Petugas juga berkoordinasi dengan aparat desa dan kecamatan untuk menghimbau masyarakat agar tidak melakukan penambangan emas di cagar alam. Penambangan dilakukan di perbikitan dengan menggali bongkahan batu besar. Aktivitas mereka sangat membahayakan dan merusak lingkungan karena bias meninbulkan longsor. Apalagi dilakukan di cagar alam.
Pertambangan itu melanggar Undang-Undang Nomor 41 Tahun 1999 tentang Kehutanan. Sementara itu, Kepala Dinas Perhubungan, Komunikasi, dan Informasi Kalimantan Tengah meminta perusahaan pertambangan batu bara dan perkebunan kelapa sawit bertanggung jawab dan ikut membantu memperbaiki jalan negara yang rusak akibat pengangkutan batu bara dan sawit. Kerusakan terjadi karena tonase angkutan batu bara dan sawit melebihi kemampuan jalan negara. Seperti halnya di Jambi, saat ini sejumlah perusahaan tambang batu bara belum mengurus izin pinjam pakai hutan di Provinsi Jambi. Lebih dari 500.000 hektar hutan di Provinsi Jambi saat ini masuk dalam kuasa pertambangan batu bara. Aktivitas sejumlah usaha pertambangan batu bara itu bahkan disinyalir berda di kawasan taman nasional.

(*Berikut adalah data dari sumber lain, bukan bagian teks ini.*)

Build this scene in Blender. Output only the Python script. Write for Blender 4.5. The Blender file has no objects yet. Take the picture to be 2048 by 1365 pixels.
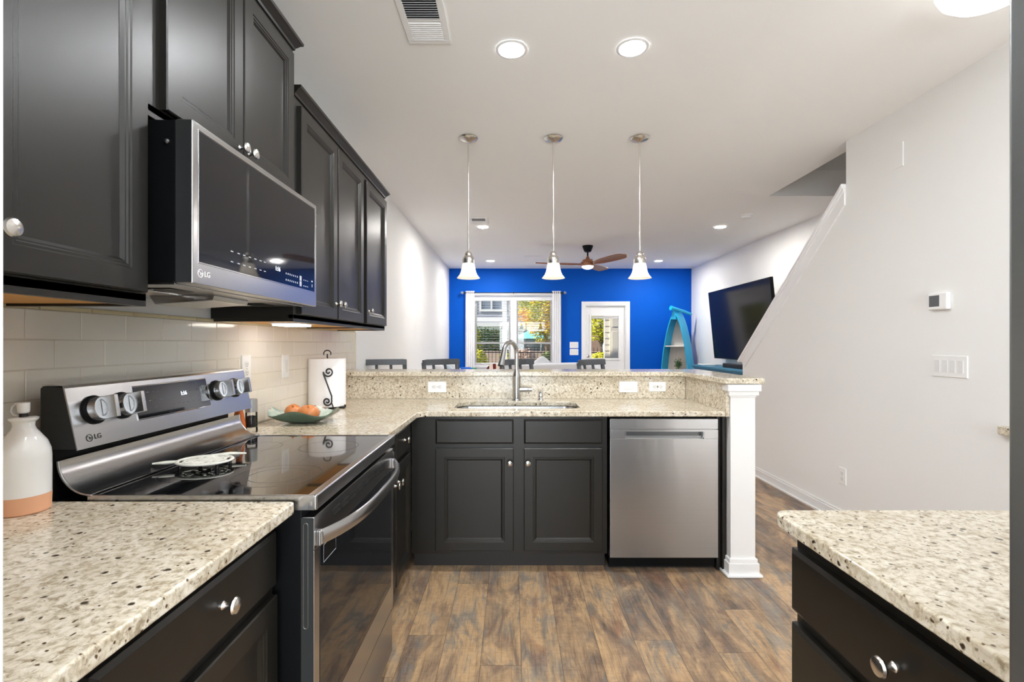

Hingga saat ini baru empat kuasa pertambangan batu bara di provinsi itu yang mengantonggi izin pinjam pakai hutan. Padahal, terdapat lebih dari 100 kuasa pertambangan yang melaksanakan aktivitas eksploitasi maupun eksplorasi. Sementara itu, di Kalimantan Selatan, truk bermuatan penuh batu bara masih banyak yang melalui jalan Negara dan jalan provinsi. Padahal, menurut Peraturan Daerah (Perda) Kalimantan Selatan Nomor 3 Tahun 2009, truk bermuatan batu bara, bijih besi, dan kelapa sawit dilarang melalui jalan-jalan umum.
Selain melanggar Perda Kalsel No 3/2009 soal Larangan Angkutan Batu Bara dan Sawit Melewati Jalan Umum, truk-truk itu juga berpotensi membuat aspaljalan cepat rusak. Truk bermuatan batu bara yang tertangkap tangan tengah melintas rata-rata memiliki berat diatas 8 ton. Menanggapi hal itu, Direktur Eksekutif Wahana Lingkungan Hidup Indonesia (Walhi) Kalsel mengatakan untuk butuh keseriusan aparat untuk menindak pelanggaran tersebut.